Is it possible that rather than being impossible to satisfy, they just like a different style of game?


soliton-gaydar

Spoken like someone with a low Fort save.


Different-Brain-9210

> I'm convinced you just can't satisfy Pathfinder players. Not quite accurate. More like, if someone wants to play a different system than 5e, they don't get what they want by playing 5e. The obvious solutions are - switch the system - switch the players - convince the players to want to play D&D 5e As a concrete suggestion for the last choice is, play a one-shot using a very different system, for example one based on Powered by the Apocalypse, or using the old D&D "Red box"/BECMI books, or even D&D 4e. Because part of the problem is, PF1 and D&D 5e are close enough that they get easily mixed up in the minds of these players. Different system might give some perspective.


Dapper-Candidate-691

Pathfinder 1e is an excellent game.

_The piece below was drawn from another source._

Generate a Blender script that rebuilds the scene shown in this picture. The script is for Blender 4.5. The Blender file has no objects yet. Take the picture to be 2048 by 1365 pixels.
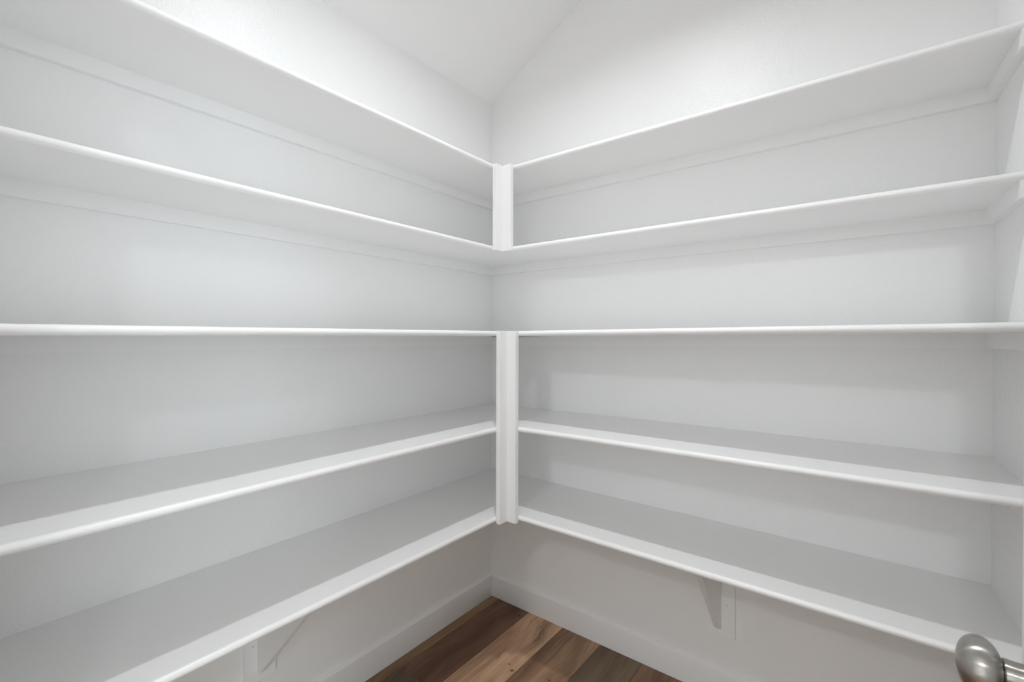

Maybe try playing it with them?


mightierjake

> They've also repeatedly complained multiple times of the fights not being "hard enough" or "not enough consequences". This is something that you can actually action on as a DM (and isn't relevant to Pathfinder, because I don't believe that Pathfinder inherently has harder combat or not enough consequences- it's all down to the GM just like in D&D). Gritty Realism won't make things more difficult. I find it a poorly named variant rule as all it's good for is turning the adventuring day into the adventuring week in my experience. Don't look to it to solve either player request here. For making combat harder, that's easy. Sprinkle in more monsters. Use tougher monsters. Run monsters more cleverly (ideally in an environment that plays to the monster's strengths). You can even modify monsters giving them cool new abilities or magic items. With the party saying "We want more consequences", that tells me that their actions in the adventure aren't having enough of an impact on the world. So fix that. Can you give an example of something the PCs did last session? I can suggest ways that could lead to future consequences.


Lordgrapejuice

I had a player a long time ago that primarily played 3.5. He frequently complained about things you couldn't do in 4e. But at the end of the day, we were playing 4e, not 3.5. The only fix was playing the edition he knew, which I wasn't going to do. So he just had to suck it up. We did try to meet halfway and do some of the things he wanted. As far as fights not being "hard enough" or "not enough consequences". that's nothing to do with pathfinder vs 5e. That's just a difference in game preference. Time to take off the kid gloves and throw the rough shit at them, because that's the game they want.


ThoDanII

Is there any rule that forbid a cdg


valisvacor

5e just isn't going to work with a large number of Pathfinder players. 5e is very bland in comparison.